## [Record extracts]
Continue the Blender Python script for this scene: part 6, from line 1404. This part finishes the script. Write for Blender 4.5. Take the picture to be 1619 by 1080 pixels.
...
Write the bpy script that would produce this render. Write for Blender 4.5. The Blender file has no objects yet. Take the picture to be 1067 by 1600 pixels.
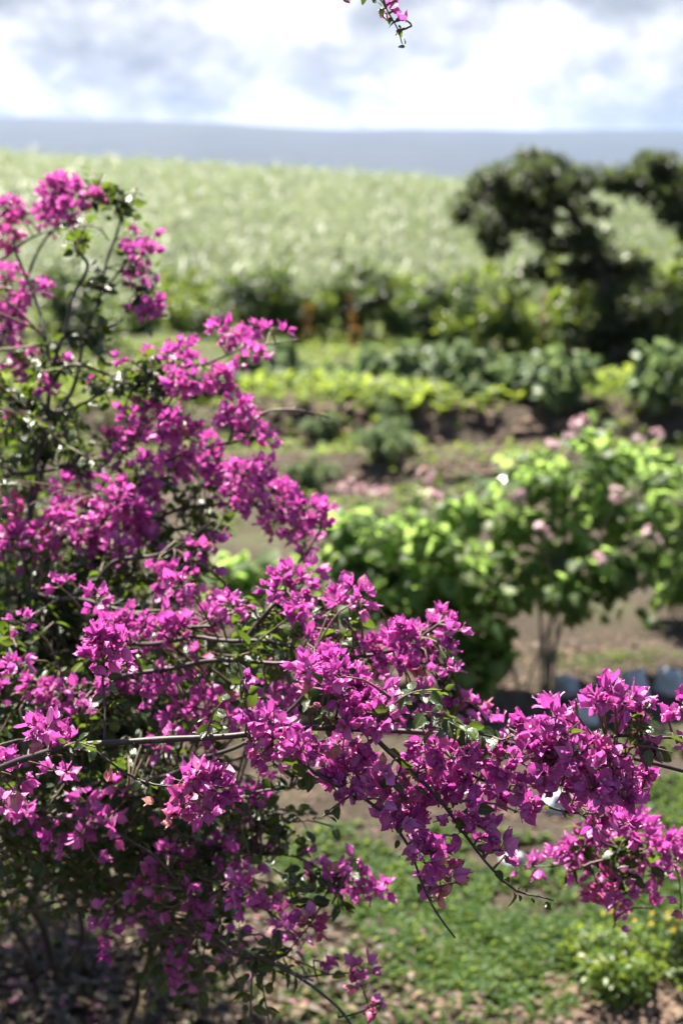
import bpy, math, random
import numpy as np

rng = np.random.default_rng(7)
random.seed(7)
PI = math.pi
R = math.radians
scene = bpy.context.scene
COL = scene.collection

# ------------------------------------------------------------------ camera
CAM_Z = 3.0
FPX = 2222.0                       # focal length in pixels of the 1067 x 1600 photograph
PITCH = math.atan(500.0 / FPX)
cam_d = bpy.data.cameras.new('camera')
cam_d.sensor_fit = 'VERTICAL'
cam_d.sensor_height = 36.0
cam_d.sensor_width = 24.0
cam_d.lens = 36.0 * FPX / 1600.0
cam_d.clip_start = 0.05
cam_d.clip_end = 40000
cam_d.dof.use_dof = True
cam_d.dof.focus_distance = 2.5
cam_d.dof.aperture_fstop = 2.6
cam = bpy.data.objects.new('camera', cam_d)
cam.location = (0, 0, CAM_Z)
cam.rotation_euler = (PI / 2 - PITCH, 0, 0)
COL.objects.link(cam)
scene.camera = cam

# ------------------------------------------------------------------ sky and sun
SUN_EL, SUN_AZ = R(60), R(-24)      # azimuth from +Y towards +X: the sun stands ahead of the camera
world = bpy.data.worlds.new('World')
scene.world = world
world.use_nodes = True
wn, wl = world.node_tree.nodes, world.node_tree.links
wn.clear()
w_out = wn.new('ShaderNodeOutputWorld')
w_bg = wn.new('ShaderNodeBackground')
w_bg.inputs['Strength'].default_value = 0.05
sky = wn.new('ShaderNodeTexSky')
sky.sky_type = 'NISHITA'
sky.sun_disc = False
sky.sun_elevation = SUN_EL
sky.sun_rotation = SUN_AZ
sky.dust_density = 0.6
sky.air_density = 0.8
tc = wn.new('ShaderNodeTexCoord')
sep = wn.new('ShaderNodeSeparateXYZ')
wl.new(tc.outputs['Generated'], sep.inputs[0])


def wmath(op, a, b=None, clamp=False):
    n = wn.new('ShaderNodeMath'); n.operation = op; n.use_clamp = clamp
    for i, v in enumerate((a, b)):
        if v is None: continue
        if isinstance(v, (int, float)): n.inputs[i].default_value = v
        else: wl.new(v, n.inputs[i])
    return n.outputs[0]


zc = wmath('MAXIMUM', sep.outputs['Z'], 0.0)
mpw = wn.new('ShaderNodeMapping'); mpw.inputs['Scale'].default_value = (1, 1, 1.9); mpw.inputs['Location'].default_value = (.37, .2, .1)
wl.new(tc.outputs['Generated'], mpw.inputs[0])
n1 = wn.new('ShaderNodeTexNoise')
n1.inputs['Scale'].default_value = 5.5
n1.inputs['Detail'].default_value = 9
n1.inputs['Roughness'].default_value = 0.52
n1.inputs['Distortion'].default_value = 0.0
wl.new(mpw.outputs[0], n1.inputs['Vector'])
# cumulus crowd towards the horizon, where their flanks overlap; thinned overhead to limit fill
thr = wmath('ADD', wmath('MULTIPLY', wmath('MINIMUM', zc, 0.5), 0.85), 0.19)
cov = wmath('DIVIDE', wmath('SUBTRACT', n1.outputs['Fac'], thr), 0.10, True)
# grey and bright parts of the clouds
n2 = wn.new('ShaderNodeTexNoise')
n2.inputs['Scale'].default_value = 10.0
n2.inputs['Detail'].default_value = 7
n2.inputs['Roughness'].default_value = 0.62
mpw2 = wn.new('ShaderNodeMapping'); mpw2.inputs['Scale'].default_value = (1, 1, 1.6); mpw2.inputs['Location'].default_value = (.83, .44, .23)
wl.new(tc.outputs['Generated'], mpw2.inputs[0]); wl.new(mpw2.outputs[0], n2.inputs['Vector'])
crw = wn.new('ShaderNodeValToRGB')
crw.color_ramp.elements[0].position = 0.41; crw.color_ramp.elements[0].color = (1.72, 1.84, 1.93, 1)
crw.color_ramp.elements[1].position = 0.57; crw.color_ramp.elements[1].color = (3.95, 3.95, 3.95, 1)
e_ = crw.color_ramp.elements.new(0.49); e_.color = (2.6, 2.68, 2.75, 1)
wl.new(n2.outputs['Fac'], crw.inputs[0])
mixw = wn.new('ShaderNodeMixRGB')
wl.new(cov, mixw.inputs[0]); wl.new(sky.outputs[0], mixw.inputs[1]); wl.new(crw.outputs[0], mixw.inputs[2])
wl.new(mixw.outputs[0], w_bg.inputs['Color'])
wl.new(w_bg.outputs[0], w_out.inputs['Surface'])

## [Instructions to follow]
From the records above, copy exactly the lines starting at the one with "Write the bpy" and ending at the one with "scene.camera = cam", and no others. Pictures stay out.

## [Written reply]
Write the bpy script that would produce this render. Write for Blender 4.5. The Blender file has no objects yet. Take the picture to be 1067 by 1600 pixels.
import bpy, math, random
import numpy as np

rng = np.random.default_rng(7)
random.seed(7)
PI = math.pi
R = math.radians
scene = bpy.context.scene
COL = scene.collection

# ------------------------------------------------------------------ camera
CAM_Z = 3.0
FPX = 2222.0                       # focal length in pixels of the 1067 x 1600 photograph
PITCH = math.atan(500.0 / FPX)
cam_d = bpy.data.cameras.new('camera')
cam_d.sensor_fit = 'VERTICAL'
cam_d.sensor_height = 36.0
cam_d.sensor_width = 24.0
cam_d.lens = 36.0 * FPX / 1600.0
cam_d.clip_start = 0.05
cam_d.clip_end = 40000
cam_d.dof.use_dof = True
cam_d.dof.focus_distance = 2.5
cam_d.dof.aperture_fstop = 2.6
cam = bpy.data.objects.new('camera', cam_d)
cam.location = (0, 0, CAM_Z)
cam.rotation_euler = (PI / 2 - PITCH, 0, 0)
COL.objects.link(cam)
scene.camera = cam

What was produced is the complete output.